Deputi Bidang Meteorologi Badan Meteorologi, Klimatologi, dan Geofisika (BMKG) Guswanto telah mengeluarkan peringatan dini waspada potensi hujan yang dapat disertai kilat atau petir dan angin kencang pada waktu antara pagi menjelang siang hari hingga malam hari di sebagian wilayah Kabupaten dan Kota Tasikmalaya, 5-7 November 2022.
Kajian inaRisk turut menunjukkan Kabupaten Tasikmalaya memiliki bahaya tanah longsor pada tingkat sedang hingga tinggi yang berdampak pada 34 kecamatan.
Sirkulasi siklonik
Selain di Jawa, deretan bencana banjir juga melanda beberapa wilayah di Pulau Sumatera dalam sepekan terakhir. Aceh Tamiang dan Sumatera Utara terdampak paling parah.
Guswanto menyebut, sirkulasi siklonik terpantau di perairan barat laut Aceh, di Bangka Belitung, di perairan barat Bengkulu, di Maluku, dan di Samudra Pasifik sebelah timur Filipina. Hal itu membentuk daerah perlambatan kecepatan angin (konvergensi) memanjang dari Sumatera Utara hingga Aceh, di Semenanjung Malaysia, di Bengkulu, di Kalimantan Barat, Jawa Timur, hingga Jawa Barat, Maluku, dan di Papua Barat.
Daerah konvergensi lainnya terpantau memanjang di Selat Karimata, dari NTT hingga NTB, di Kalimantan Selatan, di Kalimantan Tengah, di utara Kalimantan Barat, di Kalimantan Utara, dari Kalimantan Timur hingga Sulawesi Tengah, di Sulawesi bagian tengah dan dari Papua Barat hingga Papua.
Selain itu, daerah pertemuan angin (konfluensi) meliputi perairan utara Aceh, di perairan barat daya Banten, di Selat Karimata, dan di Maluku Utara.
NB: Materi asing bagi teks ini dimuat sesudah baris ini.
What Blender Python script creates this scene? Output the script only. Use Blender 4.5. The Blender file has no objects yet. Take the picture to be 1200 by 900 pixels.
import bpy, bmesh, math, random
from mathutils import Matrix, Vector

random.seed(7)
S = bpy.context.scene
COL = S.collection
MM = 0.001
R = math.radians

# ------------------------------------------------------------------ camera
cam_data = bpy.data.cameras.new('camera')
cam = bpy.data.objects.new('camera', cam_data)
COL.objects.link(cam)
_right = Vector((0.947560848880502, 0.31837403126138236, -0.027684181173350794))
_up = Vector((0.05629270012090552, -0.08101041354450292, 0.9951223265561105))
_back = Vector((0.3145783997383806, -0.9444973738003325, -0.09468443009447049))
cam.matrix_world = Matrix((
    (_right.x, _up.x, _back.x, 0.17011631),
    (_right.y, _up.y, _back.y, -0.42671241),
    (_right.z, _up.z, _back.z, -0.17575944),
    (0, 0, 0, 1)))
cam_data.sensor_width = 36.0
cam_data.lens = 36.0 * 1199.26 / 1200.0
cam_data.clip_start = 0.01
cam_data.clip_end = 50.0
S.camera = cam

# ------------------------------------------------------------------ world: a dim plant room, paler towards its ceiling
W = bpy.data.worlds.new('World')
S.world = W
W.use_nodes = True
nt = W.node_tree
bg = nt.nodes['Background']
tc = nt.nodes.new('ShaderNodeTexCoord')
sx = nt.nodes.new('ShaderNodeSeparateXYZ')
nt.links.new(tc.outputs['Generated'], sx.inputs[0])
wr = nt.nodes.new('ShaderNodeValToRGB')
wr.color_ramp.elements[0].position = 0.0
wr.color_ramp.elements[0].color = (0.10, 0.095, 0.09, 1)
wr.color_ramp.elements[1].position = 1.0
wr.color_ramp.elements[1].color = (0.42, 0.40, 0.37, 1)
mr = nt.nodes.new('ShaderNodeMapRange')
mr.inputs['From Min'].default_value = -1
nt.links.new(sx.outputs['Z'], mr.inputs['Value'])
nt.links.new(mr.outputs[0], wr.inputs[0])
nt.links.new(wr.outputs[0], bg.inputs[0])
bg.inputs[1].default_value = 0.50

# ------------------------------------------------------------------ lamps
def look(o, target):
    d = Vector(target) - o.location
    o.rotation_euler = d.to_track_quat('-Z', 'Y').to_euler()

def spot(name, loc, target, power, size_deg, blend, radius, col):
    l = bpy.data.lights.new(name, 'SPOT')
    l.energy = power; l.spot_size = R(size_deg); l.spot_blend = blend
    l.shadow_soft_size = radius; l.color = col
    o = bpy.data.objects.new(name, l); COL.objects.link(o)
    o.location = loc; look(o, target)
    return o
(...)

”Kondisi tersebut mampu meningkatkan potensi pertumbuhan awan hujan di sekitar wilayah sirkulasi siklonik dan di sepanjang daerah konvergensi/konfluensi tersebut,” ujarnya menambahkan.
Baca Juga: Mengoptimalkan Potensi Anak Muda dalam Mitigasi Bencana
Kepala BNPB Suharyanto meminta pemerintah daerah melaksanakan strategi penanggulangan bencana, mulai dari masa prabencana, tanggap darurat, hingga pascabencana.
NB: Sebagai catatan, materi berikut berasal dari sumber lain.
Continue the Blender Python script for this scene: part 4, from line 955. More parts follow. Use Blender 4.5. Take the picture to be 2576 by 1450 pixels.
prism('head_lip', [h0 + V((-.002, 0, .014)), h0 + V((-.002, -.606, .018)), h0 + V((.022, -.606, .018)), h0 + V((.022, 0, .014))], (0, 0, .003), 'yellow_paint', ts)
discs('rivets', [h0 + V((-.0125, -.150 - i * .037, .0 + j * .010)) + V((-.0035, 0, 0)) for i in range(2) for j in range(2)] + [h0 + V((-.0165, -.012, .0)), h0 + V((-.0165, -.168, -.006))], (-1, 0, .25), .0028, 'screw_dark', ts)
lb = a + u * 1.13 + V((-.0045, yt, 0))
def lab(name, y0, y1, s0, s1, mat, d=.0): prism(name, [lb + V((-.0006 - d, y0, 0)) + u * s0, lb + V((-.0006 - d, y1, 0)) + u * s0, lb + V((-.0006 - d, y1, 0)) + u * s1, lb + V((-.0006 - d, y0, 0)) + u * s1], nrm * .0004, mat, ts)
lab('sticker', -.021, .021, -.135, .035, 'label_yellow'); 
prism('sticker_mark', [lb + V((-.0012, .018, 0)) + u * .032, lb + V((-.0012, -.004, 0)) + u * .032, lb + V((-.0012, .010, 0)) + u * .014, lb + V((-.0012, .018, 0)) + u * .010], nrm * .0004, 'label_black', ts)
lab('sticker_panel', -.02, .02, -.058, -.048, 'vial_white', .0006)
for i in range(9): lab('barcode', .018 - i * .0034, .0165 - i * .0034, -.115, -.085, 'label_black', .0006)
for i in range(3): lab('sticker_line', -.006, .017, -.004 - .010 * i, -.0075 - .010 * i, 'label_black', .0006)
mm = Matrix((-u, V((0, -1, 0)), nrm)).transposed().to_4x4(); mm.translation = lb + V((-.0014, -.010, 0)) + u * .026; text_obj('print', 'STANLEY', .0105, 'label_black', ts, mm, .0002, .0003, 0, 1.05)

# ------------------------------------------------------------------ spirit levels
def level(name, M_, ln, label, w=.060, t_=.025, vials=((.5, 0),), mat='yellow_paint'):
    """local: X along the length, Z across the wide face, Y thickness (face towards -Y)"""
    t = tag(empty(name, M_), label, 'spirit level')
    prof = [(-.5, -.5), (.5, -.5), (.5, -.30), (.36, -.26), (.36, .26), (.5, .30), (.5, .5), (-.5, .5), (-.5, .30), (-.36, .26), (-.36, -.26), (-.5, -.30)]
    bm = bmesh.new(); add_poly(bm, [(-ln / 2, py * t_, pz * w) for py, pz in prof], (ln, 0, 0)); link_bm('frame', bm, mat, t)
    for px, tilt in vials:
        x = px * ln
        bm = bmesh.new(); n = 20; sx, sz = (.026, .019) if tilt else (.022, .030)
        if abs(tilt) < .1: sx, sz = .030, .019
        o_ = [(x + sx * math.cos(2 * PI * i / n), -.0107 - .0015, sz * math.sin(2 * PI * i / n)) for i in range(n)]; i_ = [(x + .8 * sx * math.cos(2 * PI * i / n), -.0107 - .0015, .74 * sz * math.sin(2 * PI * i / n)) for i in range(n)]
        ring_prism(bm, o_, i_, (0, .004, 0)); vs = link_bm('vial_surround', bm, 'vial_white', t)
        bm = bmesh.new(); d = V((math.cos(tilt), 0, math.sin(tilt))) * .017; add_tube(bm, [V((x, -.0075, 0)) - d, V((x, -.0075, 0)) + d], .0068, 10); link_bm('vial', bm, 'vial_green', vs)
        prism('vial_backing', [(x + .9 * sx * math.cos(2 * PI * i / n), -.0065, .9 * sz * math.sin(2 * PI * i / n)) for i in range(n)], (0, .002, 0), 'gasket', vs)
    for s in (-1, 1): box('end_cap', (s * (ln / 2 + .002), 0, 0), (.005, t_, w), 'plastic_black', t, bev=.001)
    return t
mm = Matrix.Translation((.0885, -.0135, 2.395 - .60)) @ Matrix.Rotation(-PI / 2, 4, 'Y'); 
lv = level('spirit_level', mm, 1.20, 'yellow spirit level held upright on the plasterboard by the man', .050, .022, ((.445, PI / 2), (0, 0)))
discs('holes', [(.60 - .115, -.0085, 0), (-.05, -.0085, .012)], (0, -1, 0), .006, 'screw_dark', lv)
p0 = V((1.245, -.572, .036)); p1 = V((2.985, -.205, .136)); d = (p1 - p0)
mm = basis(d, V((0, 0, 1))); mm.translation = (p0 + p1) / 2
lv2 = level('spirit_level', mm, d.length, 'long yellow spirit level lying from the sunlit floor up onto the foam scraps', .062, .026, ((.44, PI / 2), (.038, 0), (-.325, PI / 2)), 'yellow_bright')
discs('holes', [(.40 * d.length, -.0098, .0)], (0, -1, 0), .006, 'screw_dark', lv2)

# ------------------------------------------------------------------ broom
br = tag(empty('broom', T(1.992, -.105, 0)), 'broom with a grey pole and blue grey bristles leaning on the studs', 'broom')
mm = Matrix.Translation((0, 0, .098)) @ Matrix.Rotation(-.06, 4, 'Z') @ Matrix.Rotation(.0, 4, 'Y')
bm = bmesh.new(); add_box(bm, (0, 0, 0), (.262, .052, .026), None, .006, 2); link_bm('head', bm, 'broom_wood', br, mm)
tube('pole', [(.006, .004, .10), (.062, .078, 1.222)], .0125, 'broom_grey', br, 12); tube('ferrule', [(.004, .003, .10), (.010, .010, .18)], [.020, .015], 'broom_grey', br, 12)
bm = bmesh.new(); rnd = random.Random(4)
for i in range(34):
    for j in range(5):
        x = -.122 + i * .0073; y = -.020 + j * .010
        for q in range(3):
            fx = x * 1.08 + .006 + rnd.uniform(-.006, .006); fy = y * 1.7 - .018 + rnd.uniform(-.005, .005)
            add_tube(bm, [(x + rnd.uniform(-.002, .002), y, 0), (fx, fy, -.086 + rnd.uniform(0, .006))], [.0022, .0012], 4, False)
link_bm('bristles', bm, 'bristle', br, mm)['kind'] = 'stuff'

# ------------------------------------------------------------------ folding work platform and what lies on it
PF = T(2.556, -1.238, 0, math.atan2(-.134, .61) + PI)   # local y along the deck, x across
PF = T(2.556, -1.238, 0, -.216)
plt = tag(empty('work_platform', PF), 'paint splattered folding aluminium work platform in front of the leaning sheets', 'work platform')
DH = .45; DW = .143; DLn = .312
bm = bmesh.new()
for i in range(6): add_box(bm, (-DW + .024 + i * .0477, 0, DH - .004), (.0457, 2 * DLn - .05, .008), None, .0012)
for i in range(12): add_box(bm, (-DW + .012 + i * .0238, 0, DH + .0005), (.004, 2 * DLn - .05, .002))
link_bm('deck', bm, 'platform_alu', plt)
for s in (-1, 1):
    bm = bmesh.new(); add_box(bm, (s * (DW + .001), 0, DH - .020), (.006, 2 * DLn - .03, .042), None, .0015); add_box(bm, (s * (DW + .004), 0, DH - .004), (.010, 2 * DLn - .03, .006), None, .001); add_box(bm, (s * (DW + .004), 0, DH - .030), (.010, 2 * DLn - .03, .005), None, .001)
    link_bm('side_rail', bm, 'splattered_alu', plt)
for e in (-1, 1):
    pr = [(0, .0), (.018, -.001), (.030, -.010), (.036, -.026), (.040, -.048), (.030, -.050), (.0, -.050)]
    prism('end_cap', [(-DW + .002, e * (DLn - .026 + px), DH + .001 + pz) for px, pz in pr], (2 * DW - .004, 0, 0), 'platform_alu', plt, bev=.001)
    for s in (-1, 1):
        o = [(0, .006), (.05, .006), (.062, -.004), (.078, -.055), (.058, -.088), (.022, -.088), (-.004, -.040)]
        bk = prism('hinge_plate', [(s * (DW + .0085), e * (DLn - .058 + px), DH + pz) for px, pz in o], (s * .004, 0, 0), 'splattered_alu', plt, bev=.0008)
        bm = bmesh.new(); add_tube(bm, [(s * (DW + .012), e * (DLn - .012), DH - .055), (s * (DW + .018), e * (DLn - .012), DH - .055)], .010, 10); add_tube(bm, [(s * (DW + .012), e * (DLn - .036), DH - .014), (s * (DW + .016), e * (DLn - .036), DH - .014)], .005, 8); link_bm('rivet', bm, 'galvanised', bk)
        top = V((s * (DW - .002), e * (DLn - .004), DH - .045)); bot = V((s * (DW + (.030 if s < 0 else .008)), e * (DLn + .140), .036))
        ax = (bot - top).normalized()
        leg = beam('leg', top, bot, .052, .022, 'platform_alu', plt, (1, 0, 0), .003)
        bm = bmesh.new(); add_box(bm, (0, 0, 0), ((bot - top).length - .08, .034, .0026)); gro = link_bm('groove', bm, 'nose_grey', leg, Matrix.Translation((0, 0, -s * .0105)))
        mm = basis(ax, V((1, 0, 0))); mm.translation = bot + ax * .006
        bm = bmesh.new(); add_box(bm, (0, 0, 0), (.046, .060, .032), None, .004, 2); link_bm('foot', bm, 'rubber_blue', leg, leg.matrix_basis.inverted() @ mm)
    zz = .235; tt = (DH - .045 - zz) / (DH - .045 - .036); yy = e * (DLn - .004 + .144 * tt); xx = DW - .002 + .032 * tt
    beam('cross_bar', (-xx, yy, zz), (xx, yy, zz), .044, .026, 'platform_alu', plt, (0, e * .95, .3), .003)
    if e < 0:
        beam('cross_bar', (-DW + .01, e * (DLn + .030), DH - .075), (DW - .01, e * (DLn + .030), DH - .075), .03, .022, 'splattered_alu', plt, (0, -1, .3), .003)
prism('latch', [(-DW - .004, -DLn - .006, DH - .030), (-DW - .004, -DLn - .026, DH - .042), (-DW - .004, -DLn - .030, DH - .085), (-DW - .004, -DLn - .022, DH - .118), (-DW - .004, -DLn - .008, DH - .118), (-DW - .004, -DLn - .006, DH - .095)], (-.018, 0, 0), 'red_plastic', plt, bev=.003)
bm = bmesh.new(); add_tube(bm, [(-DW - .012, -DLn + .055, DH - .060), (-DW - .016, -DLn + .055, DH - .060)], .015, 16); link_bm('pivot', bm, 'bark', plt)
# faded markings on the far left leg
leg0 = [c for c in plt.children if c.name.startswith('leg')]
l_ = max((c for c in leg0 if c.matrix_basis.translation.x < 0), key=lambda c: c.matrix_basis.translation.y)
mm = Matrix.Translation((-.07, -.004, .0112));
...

Kesiapan personel dengan kapasitas dan kompetensi di bidang penanggulangan bencana, penyusunan rencana kontijensi, serta persiapan perangkat dan peralatan teknis lainnya harus diperhatikan. Hal ini menjadi indikator kesiapan dan kekuatan setiap daerah dalam penanggulangan bencana.
Patroli rutin untuk memeriksa kondisi di lapangan harus dilakukan sebagai langkah mitigasi dan pencegahan bencana. Kehadiran personel saat patroli juga jadi langkah tercepat membantu warga yang terdampak bencana. ”Harus dalam waktu 1x24 jam datang ke lokasi membantu masyarakat, keselamatan rakyat ini hukum yang tertinggi,” ucapnya.
Suharyanto menginginkan penanganan bencana pada masa tanggap darurat dapat dilakukan dengan cepat dan tidak berlarut-larut, khususnya pada saat pendataan di lapangan. ”Pendataan menjadi unsur paling penting untuk memulai tahapan rehabilitasi dan rekonstruksi pada penanganan bencana,” katanya.
Adapun masyarakat yang tinggal di sekitar tebing atau pada wilayah dengan kondisi tanah yang miring diimbau agar mengungsi sementara ke tempat lebih aman ketika curah hujan telah mengguyur wilayah dengan intensitas tinggi lebih dari 1 jam.
Pemerintah daerah setempat juga dapat melakukan patroli di wilayah yang terancam tanah longsor, menutup, atau merelokasi akses jalan masyarakat yang ada di sekitar tebing maupun wilayah dengan kondisi tanah labil ketika hujan lebat untuk mencegah jatuhnya korban jiwa apabila sewaktu-waktu terjadi tanah longsor.